Maintaining the status quo isn’t good enough to stop cyberthreats, and offense is more effective than defense, said Philip Reitinger, deputy under secretary in the Homeland Security Department’s National Protection & Programs Directorate. “We need to be really good at being reactive,” but “try and get out of the game of Whac-A-Mole.” He urged a “much more automated interoperable mechanism for doing security” that makes it possible to “read and react and mitigate in real time.”
Network security must be balanced against usefulness and costs, said Don Welch, Merit Network’s president. Added security raises costs for providers and limits consumers’ activities on the Web, he said. Providers must ensure that additional security is provided consumers in a “socially acceptable way” that doesn’t anger them, Nagengast said.
Requiring network providers to conform to cybersecurity standards is useful only if the standards can evolve, said Pethia. “This needs to be not seen as a set of controls that are static” and need to be carried out only once: “This has to be a very dynamic process.” Market demand is the best way to motivate innovation, Nagengast said: Certification “can stifle innovation because you're always certifying the last generation of product through the process.”

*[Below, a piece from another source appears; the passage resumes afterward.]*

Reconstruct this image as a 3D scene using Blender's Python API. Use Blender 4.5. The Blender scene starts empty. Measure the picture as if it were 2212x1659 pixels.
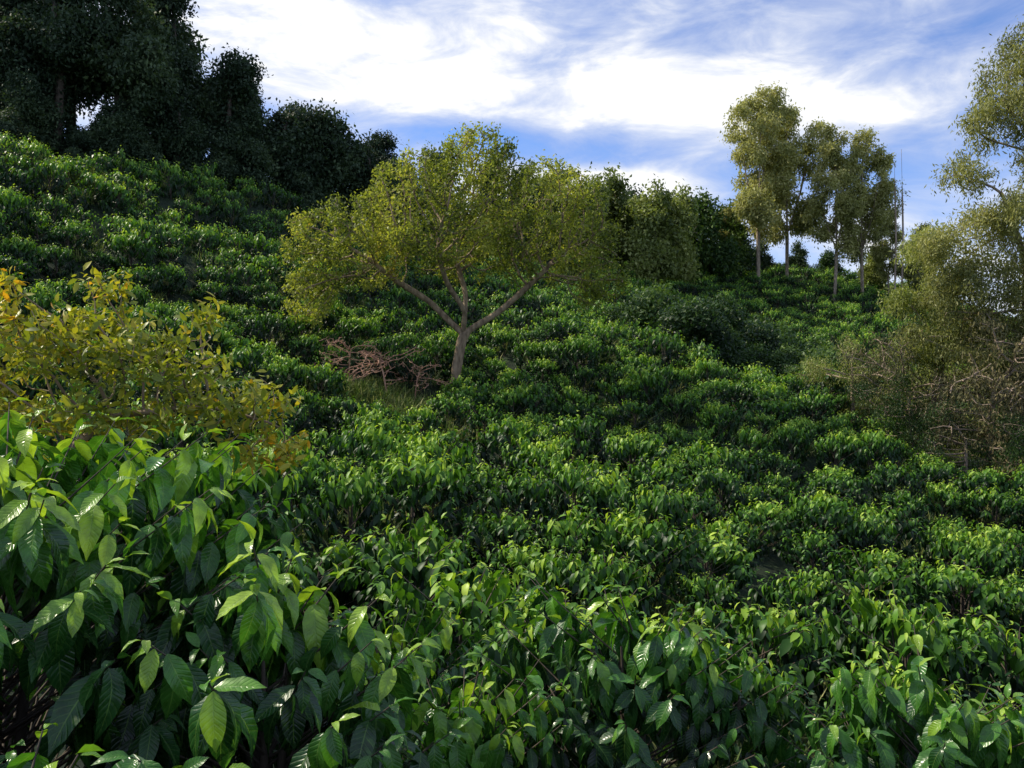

“There’s going to be no single solution,” Welch said. “This is a very dynamic environment” and attackers quickly adapt to new security measures, he said. “Our adversaries are going to find the flaw and they are going to get to us.” Mandating a single method of defense is “impossible,” Welch said. A better idea would be to “mandate results,” to motivate companies to develop the best security tools they can. Requiring companies to disclose all attacks on their network might be a way to spur investment, he said.
Several speakers sought more vigorous and unified information sharing among network operators about attacks. Access to a broad picture of the overall network would be useful, but many companies are concerned about sharing proprietary information with competitors, Nagengast said. A good model to follow may be that of the health sector, Pethia said. “Health organizations seem to have found a way to get past this information sharing problem,” he said, citing the recent H1N1 outbreak as an example of effective sharing.
Most information sharing today is based on “trust-based relationships,” Reitinger said. Building collaborative relationships will be critical, and policymakers should focus not only on removing barriers to sharing but also increasing the return on investment for companies to share. “A lot of the time we focus unduly on the removing barriers,” but companies can go only so far without an ROI, he said.